Google +1

Thursday, November 17, 2016

Engage Brain Before Speaking

Why do people think it necessary or appropriate to comment that while it's nice that I adopted my daughter from Russia, there are many kids available for adoption in the US as well? And to make this statement to my daughter is particularly appalling.

Does this mean that Russian (or Ukrainian or Chinese, etc.) children are less deserving of a loving family than are American kids? Do people think that because we are American, we are more special than people in other countries? Do our children deserve a good home more than children in other countries? Was this thoughtless person suggesting that I could have adopted a 'better' child from the US?

As my daughter pointed out, children in foster care in the US generally have it better than do kids in an orphanage in a third-world country. When she was in an orphanage, she never had enough to eat, she didn't have anything of her own (even clothing was shared) and she got little attention from the caregivers in the orphanage. I'm not saying that life in foster care is easy. I know it's a struggle and not something to be wished on any child. But sometimes foster care is better than the alternatives.

I didn't set out to adopt a child from Russia. In fact, I had no plans to adopt a child from anywhere. But circumstances brought my daughter and me together, and I made the decision to adopt her. She was 11 years old, far older than the age most people want to adopt. Had she stayed in Russia, she most likely would now be a prostitute and an alcoholic
as her birth family was. Or she might well be dead.

Has it been easy to raise an older adopted child? No, there were times it was extremely difficult. But I now have a kind, compassionate daughter who is a successful hair stylist married to a terrific young man in the military.

I saw a similar sentiment recently when a Texas family adopted a little girl with Down syndrome from China. Someone questioned why the family didn't adopt an American child. I assume by "American" she meant 'white.' I replied that I adopted my daughter from Russia, but not to worry, Julia is white. So I didn't bring one of those 'other' kids into our country. We all know that girls in China are often discarded by families that want boy babies. And a child with a disability has zero chance of being adopted by a Chinese family. So why not celebrate this family's decision to adopt this little girl?

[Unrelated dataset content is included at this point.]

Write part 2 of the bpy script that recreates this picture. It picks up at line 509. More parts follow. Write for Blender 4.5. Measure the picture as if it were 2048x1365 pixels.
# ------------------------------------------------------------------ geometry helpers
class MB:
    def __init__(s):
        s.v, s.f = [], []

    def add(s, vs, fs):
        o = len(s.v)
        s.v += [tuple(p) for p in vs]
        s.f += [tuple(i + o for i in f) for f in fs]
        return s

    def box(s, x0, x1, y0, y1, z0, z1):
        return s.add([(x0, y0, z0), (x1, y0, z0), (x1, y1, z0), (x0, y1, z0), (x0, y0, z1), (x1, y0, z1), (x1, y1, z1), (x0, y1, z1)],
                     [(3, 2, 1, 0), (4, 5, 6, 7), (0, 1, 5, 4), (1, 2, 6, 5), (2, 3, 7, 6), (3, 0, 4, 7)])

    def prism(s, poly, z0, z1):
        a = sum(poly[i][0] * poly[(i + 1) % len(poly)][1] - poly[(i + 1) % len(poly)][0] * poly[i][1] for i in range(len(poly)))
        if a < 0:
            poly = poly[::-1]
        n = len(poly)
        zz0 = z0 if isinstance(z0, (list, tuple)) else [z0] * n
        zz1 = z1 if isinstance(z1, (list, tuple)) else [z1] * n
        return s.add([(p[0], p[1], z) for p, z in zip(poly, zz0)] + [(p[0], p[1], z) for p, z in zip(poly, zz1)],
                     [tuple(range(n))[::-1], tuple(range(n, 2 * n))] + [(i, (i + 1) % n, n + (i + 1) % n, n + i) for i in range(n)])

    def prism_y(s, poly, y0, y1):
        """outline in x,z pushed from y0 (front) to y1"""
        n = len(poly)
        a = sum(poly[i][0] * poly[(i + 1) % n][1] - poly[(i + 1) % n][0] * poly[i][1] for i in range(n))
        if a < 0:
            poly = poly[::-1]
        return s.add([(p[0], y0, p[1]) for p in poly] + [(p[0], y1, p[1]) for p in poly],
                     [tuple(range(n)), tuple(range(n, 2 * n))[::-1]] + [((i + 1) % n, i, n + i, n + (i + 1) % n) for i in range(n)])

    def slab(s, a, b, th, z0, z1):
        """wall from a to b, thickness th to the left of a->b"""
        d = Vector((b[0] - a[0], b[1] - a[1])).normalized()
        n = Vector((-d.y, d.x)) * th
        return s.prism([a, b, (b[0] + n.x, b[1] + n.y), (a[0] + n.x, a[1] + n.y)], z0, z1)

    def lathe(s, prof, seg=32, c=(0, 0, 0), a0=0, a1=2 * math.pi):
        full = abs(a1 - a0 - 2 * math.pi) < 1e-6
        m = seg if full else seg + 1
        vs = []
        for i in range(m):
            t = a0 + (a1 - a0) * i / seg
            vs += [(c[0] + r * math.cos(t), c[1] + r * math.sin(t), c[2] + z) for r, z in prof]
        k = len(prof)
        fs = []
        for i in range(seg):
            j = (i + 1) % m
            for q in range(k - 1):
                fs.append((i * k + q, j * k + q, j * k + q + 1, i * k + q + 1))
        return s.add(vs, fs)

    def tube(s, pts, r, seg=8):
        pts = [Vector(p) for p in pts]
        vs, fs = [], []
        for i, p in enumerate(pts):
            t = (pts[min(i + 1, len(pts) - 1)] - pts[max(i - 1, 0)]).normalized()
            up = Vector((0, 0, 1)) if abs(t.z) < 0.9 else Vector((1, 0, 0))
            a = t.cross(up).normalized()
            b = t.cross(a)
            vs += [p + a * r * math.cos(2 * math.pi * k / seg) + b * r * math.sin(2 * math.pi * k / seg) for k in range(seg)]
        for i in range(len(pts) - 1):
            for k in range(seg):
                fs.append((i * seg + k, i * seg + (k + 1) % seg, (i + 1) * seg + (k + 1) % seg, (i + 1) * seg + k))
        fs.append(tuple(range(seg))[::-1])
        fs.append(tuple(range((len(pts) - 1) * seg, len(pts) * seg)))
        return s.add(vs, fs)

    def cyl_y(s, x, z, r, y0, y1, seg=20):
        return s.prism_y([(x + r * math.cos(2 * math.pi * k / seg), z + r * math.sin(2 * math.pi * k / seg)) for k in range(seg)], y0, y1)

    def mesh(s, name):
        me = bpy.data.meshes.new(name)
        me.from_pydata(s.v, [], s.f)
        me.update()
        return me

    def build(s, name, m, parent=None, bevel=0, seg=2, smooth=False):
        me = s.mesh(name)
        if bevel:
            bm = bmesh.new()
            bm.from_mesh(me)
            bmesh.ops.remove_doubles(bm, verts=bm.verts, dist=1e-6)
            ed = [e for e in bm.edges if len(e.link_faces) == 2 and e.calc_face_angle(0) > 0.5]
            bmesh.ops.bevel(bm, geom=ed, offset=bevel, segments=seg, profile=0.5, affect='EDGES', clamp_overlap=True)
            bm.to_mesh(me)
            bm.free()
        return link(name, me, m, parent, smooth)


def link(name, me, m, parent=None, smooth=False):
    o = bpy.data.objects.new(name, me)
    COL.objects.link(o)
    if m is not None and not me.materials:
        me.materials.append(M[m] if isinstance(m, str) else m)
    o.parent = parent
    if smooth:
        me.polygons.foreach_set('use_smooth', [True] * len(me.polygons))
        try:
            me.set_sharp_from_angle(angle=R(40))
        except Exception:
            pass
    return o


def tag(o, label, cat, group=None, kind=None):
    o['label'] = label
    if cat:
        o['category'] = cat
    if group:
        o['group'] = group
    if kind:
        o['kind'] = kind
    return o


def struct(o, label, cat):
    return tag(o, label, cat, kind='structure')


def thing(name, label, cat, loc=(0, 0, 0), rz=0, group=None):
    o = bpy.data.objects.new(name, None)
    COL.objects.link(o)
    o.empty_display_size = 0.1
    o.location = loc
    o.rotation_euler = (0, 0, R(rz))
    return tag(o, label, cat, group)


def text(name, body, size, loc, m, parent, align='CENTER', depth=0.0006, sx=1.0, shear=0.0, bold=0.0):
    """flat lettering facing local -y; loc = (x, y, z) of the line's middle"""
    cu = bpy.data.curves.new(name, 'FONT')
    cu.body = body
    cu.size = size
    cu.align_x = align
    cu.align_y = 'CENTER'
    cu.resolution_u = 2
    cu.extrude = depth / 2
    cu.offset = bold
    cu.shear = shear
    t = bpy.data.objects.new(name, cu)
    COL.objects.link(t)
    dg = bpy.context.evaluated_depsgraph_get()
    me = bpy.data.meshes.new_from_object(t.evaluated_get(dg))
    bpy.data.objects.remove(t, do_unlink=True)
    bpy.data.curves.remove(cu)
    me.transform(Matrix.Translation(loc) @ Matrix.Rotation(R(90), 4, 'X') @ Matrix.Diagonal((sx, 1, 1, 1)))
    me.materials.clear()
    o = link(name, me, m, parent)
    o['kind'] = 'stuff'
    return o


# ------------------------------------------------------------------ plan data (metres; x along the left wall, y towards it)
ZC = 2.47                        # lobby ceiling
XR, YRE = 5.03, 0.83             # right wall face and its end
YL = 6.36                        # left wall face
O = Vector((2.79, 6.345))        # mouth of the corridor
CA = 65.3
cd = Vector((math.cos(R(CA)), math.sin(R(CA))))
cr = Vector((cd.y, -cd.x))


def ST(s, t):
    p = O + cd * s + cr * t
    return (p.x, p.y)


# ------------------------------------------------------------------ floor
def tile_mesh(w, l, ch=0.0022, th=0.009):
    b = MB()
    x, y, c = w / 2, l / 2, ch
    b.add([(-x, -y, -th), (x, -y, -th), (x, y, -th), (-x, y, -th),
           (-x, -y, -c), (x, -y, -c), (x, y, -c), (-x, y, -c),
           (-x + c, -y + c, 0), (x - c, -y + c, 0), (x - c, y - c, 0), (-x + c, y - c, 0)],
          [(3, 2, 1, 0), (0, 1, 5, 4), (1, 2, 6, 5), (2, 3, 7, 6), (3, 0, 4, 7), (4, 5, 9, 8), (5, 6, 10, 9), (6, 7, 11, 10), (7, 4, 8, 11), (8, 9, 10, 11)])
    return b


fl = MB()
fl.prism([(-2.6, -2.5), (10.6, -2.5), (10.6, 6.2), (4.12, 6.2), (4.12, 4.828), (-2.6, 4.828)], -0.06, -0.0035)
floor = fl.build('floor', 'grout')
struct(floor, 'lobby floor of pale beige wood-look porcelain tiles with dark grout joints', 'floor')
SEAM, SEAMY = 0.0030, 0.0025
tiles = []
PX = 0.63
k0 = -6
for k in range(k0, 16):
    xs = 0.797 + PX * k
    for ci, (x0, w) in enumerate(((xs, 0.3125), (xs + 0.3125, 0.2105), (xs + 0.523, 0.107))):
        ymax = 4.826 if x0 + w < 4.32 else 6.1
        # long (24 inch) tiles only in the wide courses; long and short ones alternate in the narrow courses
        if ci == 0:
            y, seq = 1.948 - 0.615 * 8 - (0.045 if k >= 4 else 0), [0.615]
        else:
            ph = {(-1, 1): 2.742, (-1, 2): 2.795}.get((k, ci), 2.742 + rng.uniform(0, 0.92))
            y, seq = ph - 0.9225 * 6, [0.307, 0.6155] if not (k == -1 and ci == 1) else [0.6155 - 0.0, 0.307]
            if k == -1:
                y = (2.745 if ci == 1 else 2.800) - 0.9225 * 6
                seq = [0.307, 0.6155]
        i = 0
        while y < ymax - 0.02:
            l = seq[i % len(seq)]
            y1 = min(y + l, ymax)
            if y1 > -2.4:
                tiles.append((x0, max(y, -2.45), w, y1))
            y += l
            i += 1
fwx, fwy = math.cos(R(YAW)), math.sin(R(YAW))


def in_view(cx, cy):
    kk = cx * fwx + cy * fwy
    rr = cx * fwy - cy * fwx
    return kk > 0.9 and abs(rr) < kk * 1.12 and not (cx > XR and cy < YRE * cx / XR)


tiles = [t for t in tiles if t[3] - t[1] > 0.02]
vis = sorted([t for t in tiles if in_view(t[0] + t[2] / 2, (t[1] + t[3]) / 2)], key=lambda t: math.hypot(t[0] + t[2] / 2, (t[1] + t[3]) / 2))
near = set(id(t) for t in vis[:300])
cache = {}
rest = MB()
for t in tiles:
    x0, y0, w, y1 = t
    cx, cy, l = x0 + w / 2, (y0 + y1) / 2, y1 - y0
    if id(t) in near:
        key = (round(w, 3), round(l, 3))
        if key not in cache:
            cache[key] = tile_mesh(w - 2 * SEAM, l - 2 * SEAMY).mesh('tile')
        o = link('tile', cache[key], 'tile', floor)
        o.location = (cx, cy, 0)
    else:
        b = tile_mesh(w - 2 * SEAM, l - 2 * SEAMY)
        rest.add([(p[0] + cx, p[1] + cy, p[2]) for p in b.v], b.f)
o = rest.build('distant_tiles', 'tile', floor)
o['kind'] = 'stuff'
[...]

Why do some people find it necessary to state that "This is great, but..."? Attitudes like this really offend me. I adopted a child in need of a loving family. Does it really matter where she was born?

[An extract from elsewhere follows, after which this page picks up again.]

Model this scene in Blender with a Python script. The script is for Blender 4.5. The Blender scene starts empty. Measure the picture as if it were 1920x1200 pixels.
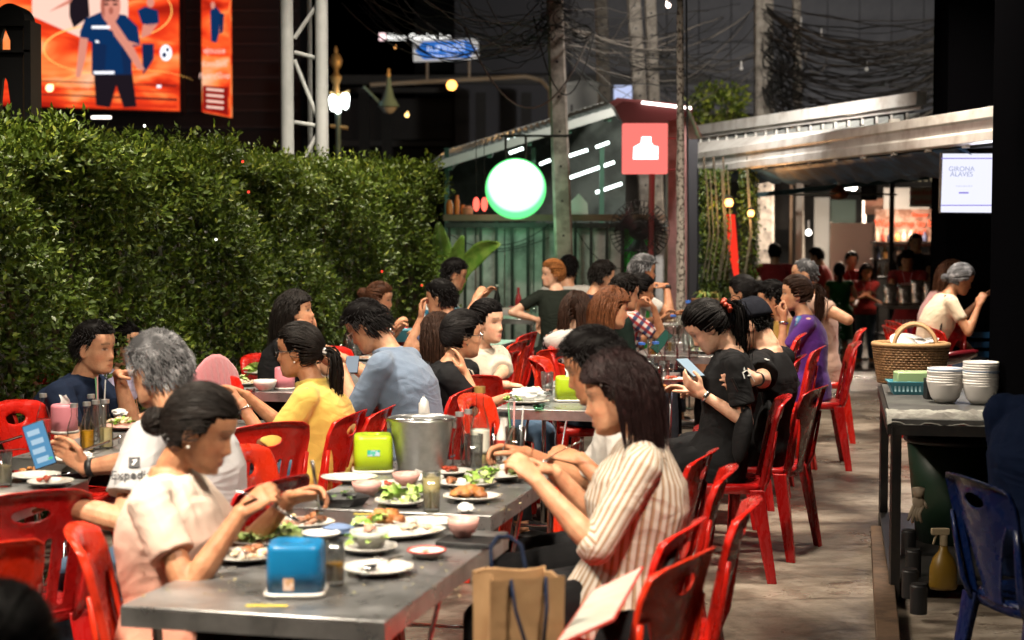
import bpy,math,random
import numpy as np
from mathutils import Vector,Matrix
random.seed(7)
rng=np.random.default_rng(7)
scene=bpy.context.scene
COL=scene.collection
PI=math.pi
# ------------------------------------------------------------------ camera, world, exposure
F_PX,CAM_H,HORIZON=3200.0,1.67,410.0
PITCH=math.atan((600-HORIZON)/F_PX)
cam_data=bpy.data.cameras.new('camera')
cam_data.sensor_width=36.0
cam_data.lens=F_PX*36.0/1920.0
cam_data.clip_end=1500
cam_data.clip_start=0.05
cam_data.dof.use_dof=True
cam_data.dof.focus_distance=8.2
cam_data.dof.aperture_fstop=3.1
cam=bpy.data.objects.new('camera',cam_data)
COL.objects.link(cam)
cam.location=(0,0,CAM_H)
cam.rotation_euler=(PI/2-PITCH,0,0)
scene.camera=cam
world=bpy.data.worlds.new('World')
scene.world=world
world.use_nodes=True
wn=world.node_tree
wbg=wn.nodes['Background']
sky=wn.nodes.new('ShaderNodeTexSky')
sky.sky_type='NISHITA'
sky.sun_disc=False
sky.sun_elevation=math.radians(-12)
sky.sun_rotation=math.radians(200)
wn.links.new(sky.outputs[0],wbg.inputs[0])
wbg.inputs[1].default_value=0.05
scene.view_settings.view_transform='Standard'
scene.view_settings.look='None'
scene.view_settings.exposure=0.2
scene.view_settings.gamma=1.0
scene.cycles.max_bounces=6
scene.cycles.glossy_bounces=3
scene.cycles.diffuse_bounces=3
scene.cycles.transmission_bounces=5
scene.cycles.transparent_max_bounces=24
scene.cycles.sample_clamp_indirect=3.0
scene.cycles.caustics_reflective=False
scene.cycles.caustics_refractive=False
COSP,SINP=math.cos(PITCH),math.sin(PITCH)
def ray(u,v):
 x=(u-960)/F_PX;y=1.0;z=-(v-600)/F_PX
 return np.array([x,y*COSP+z*SINP,-y*SINP+z*COSP])
def PZ(u,v,h=0.0):
 """place point: where the line of sight through a photo pixel meets the height h"""
 d=ray(u,v);t=(h-CAM_H)/d[2]
 return np.array([d[0]*t,d[1]*t,h])
def PY(u,v,y):
 d=ray(u,v);t=y/d[1]
 return np.array([d[0]*t,y,CAM_H+d[2]*t])
# ------------------------------------------------------------------ materials
MATS={}
def mat(name,color=(.5,.5,.5),rough=.5,metal=0.,spec=.5,emit=None,estr=0.,trans=0.,ior=1.45,alpha=1.,sss=0.,noise=None,bump=0.,bscale=40.,coat=0.,sheen=0.,attr=None,detail=4.):
 """noise = (scale, colour_b, low, high): mottles towards a second colour"""
 if name in MATS:return MATS[name]
 m=bpy.data.materials.new(name);m.use_nodes=True
 nt=m.node_tree;b=nt.nodes['Principled BSDF']
 b.inputs['Base Color'].default_value=(*color,1)
 b.inputs['Roughness'].default_value=rough
 b.inputs['Metallic'].default_value=metal
 b.inputs['Specular IOR Level'].default_value=spec
 b.inputs['IOR'].default_value=ior
 b.inputs['Transmission Weight'].default_value=trans
 b.inputs['Alpha'].default_value=alpha
 b.inputs['Coat Weight'].default_value=coat
 b.inputs['Coat Roughness'].default_value=.08
 b.inputs['Sheen Weight'].default_value=sheen
 if sss:
  b.inputs['Subsurface Weight'].default_value=sss
  b.inputs['Subsurface Radius'].default_value=(1,.35,.2)
  b.inputs['Subsurface Scale'].default_value=.008
 if emit:
  b.inputs['Emission Color'].default_value=(*emit,1)
  b.inputs['Emission Strength'].default_value=estr
 tc=None
 def coord():
  nonlocal tc
  if tc is None:tc=nt.nodes.new('ShaderNodeTexCoord')
  return tc.outputs['Object']
 if attr:
  a=nt.nodes.new('ShaderNodeVertexColor');a.layer_name=attr
  nt.links.new(a.outputs['Color'],b.inputs['Base Color'])
 if noise:
  n=nt.nodes.new('ShaderNodeTexNoise');n.inputs['Scale'].default_value=noise[0]
  n.inputs['Detail'].default_value=detail;n.inputs['Roughness'].default_value=.6
  nt.links.new(coord(),n.inputs['Vector'])
  mr=nt.nodes.new('ShaderNodeMapRange')
  mr.inputs['From Min'].default_value=noise[2];mr.inputs['From Max'].default_value=noise[3]
  nt.links.new(n.outputs['Fac'],mr.inputs['Value'])
  mx=nt.nodes.new('ShaderNodeMix');mx.data_type='RGBA'
  mx.inputs[6].default_value=(*color,1);mx.inputs[7].default_value=(*noise[1],1)
  nt.links.new(mr.outputs[0],mx.inputs[0])
  nt.links.new(mx.outputs[2],b.inputs['Base Color'])
 if bump:
  n2=nt.nodes.new('ShaderNodeTexNoise');n2 .inputs['Scale'].default_value=bscale
  n2 .inputs['Detail'].default_value=3
  nt.links.new(coord(),n2 .inputs['Vector'])
  bp=nt.nodes.new('ShaderNodeBump');bp.inputs['Strength'].default_value=bump
  bp.inputs['Distance'].default_value=.01
  nt.links.new(n2 .outputs['Fac'],bp.inputs['Height'])
  nt.links.new(bp.outputs[0],b.inputs['Normal'])
 MATS[name]=m
 return m
def emis(name,color,strength):
 if name in MATS:return MATS[name]
 m=bpy.data.materials.new(name);m.use_nodes=True;nt=m.node_tree
 nt.nodes.remove(nt.nodes['Principled BSDF'])
 e=nt.nodes.new('ShaderNodeEmission');e.inputs[0].default_value=(*color,1);e.inputs[1].default_value=strength
 nt.links.new(e.outputs[0],nt.nodes['Material Output'].inputs[0])
 MATS[name]=m
 return m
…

My path to adoption was the right path for me. Fate brought us together. I speak Russian, and I studied Russian history, geography and politics in college. I have lived in Russia. So this was the right path for us. The right path for someone else might be to adopt domestically. Who am I to question the path set before me? 

So please don't ask about an adopted child's 'real' parents. Don't ask about her background or history. If she wants to tell you about it, that is her decision. But I am my daughter's 'real' mother because I am the person who raised and educated her and helped her to become a good person. Her birth mother, with whom she restored contact last year, recognizes me as my daughter's mother. 

There are numerous articles on-line about what to say, and not say, to adoptive parents and their children. So I suggest that before opening your mouth and inserting your foot, or insulting or hurting someone, educate yourself. Or just keep your mouth shut and celebrate the fact that a child in need -- regardless of country of origin -- has found a loving home.